-- start SOURCE EXCERPT --
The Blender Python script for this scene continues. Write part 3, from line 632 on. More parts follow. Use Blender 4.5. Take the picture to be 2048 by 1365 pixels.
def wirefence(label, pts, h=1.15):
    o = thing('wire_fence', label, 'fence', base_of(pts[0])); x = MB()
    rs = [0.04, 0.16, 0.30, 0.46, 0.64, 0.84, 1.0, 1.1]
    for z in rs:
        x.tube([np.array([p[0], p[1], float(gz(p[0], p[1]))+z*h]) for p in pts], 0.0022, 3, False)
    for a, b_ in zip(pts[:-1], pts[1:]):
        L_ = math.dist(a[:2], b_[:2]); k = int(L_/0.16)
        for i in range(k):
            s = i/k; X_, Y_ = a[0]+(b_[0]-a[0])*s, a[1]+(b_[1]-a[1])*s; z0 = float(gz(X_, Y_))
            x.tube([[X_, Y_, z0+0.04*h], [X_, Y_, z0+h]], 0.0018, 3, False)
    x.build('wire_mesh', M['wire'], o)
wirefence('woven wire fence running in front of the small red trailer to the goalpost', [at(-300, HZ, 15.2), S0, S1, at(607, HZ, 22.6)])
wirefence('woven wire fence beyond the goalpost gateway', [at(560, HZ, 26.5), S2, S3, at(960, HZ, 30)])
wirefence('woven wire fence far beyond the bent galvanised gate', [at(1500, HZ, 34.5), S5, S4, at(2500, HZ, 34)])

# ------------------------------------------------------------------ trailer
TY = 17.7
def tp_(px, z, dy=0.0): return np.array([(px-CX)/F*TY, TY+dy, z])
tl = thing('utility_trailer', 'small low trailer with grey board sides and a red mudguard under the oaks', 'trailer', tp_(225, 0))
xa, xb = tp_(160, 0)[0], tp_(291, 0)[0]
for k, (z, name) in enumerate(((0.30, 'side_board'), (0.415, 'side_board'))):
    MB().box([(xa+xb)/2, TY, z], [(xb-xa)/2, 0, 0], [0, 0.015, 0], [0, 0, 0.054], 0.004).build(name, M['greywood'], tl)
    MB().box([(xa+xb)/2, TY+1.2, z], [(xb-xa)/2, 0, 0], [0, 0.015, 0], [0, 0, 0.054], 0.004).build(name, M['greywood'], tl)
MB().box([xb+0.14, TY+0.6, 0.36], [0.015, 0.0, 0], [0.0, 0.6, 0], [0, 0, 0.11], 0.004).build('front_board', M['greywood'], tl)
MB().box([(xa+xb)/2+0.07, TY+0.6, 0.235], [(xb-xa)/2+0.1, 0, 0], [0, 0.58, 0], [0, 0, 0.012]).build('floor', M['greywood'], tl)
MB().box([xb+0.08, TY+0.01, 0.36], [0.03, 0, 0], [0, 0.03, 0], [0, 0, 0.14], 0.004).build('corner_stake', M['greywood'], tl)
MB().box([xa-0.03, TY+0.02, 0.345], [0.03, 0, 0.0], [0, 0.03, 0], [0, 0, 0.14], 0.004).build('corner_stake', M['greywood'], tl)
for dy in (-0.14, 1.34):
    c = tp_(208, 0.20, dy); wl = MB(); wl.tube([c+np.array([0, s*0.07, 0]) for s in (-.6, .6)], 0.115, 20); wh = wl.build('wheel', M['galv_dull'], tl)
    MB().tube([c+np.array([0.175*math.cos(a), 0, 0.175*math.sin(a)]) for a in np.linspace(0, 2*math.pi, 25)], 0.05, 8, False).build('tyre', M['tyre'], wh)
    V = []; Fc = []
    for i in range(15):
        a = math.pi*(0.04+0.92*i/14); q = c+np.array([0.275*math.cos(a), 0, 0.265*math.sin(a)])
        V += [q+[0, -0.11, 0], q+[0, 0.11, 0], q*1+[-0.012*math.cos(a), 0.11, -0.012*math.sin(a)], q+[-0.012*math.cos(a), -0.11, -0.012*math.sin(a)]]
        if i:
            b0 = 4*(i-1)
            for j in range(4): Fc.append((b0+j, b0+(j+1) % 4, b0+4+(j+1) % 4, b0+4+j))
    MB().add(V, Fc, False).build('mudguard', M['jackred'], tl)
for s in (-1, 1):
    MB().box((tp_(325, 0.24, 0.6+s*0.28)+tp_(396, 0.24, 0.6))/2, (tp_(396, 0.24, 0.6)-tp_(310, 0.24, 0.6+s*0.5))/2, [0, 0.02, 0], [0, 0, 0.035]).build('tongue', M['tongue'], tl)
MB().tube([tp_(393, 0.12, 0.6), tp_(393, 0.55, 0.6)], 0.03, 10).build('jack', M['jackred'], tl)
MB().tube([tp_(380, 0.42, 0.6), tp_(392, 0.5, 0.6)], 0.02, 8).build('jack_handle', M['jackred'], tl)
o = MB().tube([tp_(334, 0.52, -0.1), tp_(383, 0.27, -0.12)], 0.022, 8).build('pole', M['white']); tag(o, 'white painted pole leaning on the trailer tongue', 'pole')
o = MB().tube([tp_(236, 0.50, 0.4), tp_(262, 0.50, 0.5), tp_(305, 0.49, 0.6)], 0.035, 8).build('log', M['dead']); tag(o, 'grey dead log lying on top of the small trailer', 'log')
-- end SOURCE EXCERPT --
* SHORT PROBLEM
Extract the full listing above without alteration.

* SOLUTION TO THE EXERCISE
The Blender Python script for this scene continues. Write part 3, from line 632 on. More parts follow. Use Blender 4.5. Take the picture to be 2048 by 1365 pixels.
def wirefence(label, pts, h=1.15):
    o = thing('wire_fence', label, 'fence', base_of(pts[0])); x = MB()
    rs = [0.04, 0.16, 0.30, 0.46, 0.64, 0.84, 1.0, 1.1]
    for z in rs:
        x.tube([np.array([p[0], p[1], float(gz(p[0], p[1]))+z*h]) for p in pts], 0.0022, 3, False)
    for a, b_ in zip(pts[:-1], pts[1:]):
        L_ = math.dist(a[:2], b_[:2]); k = int(L_/0.16)
        for i in range(k):
            s = i/k; X_, Y_ = a[0]+(b_[0]-a[0])*s, a[1]+(b_[1]-a[1])*s; z0 = float(gz(X_, Y_))
            x.tube([[X_, Y_, z0+0.04*h], [X_, Y_, z0+h]], 0.0018, 3, False)
    x.build('wire_mesh', M['wire'], o)
wirefence('woven wire fence running in front of the small red trailer to the goalpost', [at(-300, HZ, 15.2), S0, S1, at(607, HZ, 22.6)])
wirefence('woven wire fence beyond the goalpost gateway', [at(560, HZ, 26.5), S2, S3, at(960, HZ, 30)])
wirefence('woven wire fence far beyond the bent galvanised gate', [at(1500, HZ, 34.5), S5, S4, at(2500, HZ, 34)])

# ------------------------------------------------------------------ trailer
TY = 17.7
def tp_(px, z, dy=0.0): return np.array([(px-CX)/F*TY, TY+dy, z])
tl = thing('utility_trailer', 'small low trailer with grey board sides and a red mudguard under the oaks', 'trailer', tp_(225, 0))
xa, xb = tp_(160, 0)[0], tp_(291, 0)[0]
for k, (z, name) in enumerate(((0.30, 'side_board'), (0.415, 'side_board'))):
    MB().box([(xa+xb)/2, TY, z], [(xb-xa)/2, 0, 0], [0, 0.015, 0], [0, 0, 0.054], 0.004).build(name, M['greywood'], tl)
    MB().box([(xa+xb)/2, TY+1.2, z], [(xb-xa)/2, 0, 0], [0, 0.015, 0], [0, 0, 0.054], 0.004).build(name, M['greywood'], tl)
MB().box([xb+0.14, TY+0.6, 0.36], [0.015, 0.0, 0], [0.0, 0.6, 0], [0, 0, 0.11], 0.004).build('front_board', M['greywood'], tl)
MB().box([(xa+xb)/2+0.07, TY+0.6, 0.235], [(xb-xa)/2+0.1, 0, 0], [0, 0.58, 0], [0, 0, 0.012]).build('floor', M['greywood'], tl)
MB().box([xb+0.08, TY+0.01, 0.36], [0.03, 0, 0], [0, 0.03, 0], [0, 0, 0.14], 0.004).build('corner_stake', M['greywood'], tl)
MB().box([xa-0.03, TY+0.02, 0.345], [0.03, 0, 0.0], [0, 0.03, 0], [0, 0, 0.14], 0.004).build('corner_stake', M['greywood'], tl)
for dy in (-0.14, 1.34):
    c = tp_(208, 0.20, dy); wl = MB(); wl.tube([c+np.array([0, s*0.07, 0]) for s in (-.6, .6)], 0.115, 20); wh = wl.build('wheel', M['galv_dull'], tl)
    MB().tube([c+np.array([0.175*math.cos(a), 0, 0.175*math.sin(a)]) for a in np.linspace(0, 2*math.pi, 25)], 0.05, 8, False).build('tyre', M['tyre'], wh)
    V = []; Fc = []
    for i in range(15):
        a = math.pi*(0.04+0.92*i/14); q = c+np.array([0.275*math.cos(a), 0, 0.265*math.sin(a)])
        V += [q+[0, -0.11, 0], q+[0, 0.11, 0], q*1+[-0.012*math.cos(a), 0.11, -0.012*math.sin(a)], q+[-0.012*math.cos(a), -0.11, -0.012*math.sin(a)]]
        if i:
            b0 = 4*(i-1)
            for j in range(4): Fc.append((b0+j, b0+(j+1) % 4, b0+4+(j+1) % 4, b0+4+j))
    MB().add(V, Fc, False).build('mudguard', M['jackred'], tl)
for s in (-1, 1):
    MB().box((tp_(325, 0.24, 0.6+s*0.28)+tp_(396, 0.24, 0.6))/2, (tp_(396, 0.24, 0.6)-tp_(310, 0.24, 0.6+s*0.5))/2, [0, 0.02, 0], [0, 0, 0.035]).build('tongue', M['tongue'], tl)
MB().tube([tp_(393, 0.12, 0.6), tp_(393, 0.55, 0.6)], 0.03, 10).build('jack', M['jackred'], tl)
MB().tube([tp_(380, 0.42, 0.6), tp_(392, 0.5, 0.6)], 0.02, 8).build('jack_handle', M['jackred'], tl)
o = MB().tube([tp_(334, 0.52, -0.1), tp_(383, 0.27, -0.12)], 0.022, 8).build('pole', M['white']); tag(o, 'white painted pole leaning on the trailer tongue', 'pole')
o = MB().tube([tp_(236, 0.50, 0.4), tp_(262, 0.50, 0.5), tp_(305, 0.49, 0.6)], 0.035, 8).build('log', M['dead']); tag(o, 'grey dead log lying on top of the small trailer', 'log')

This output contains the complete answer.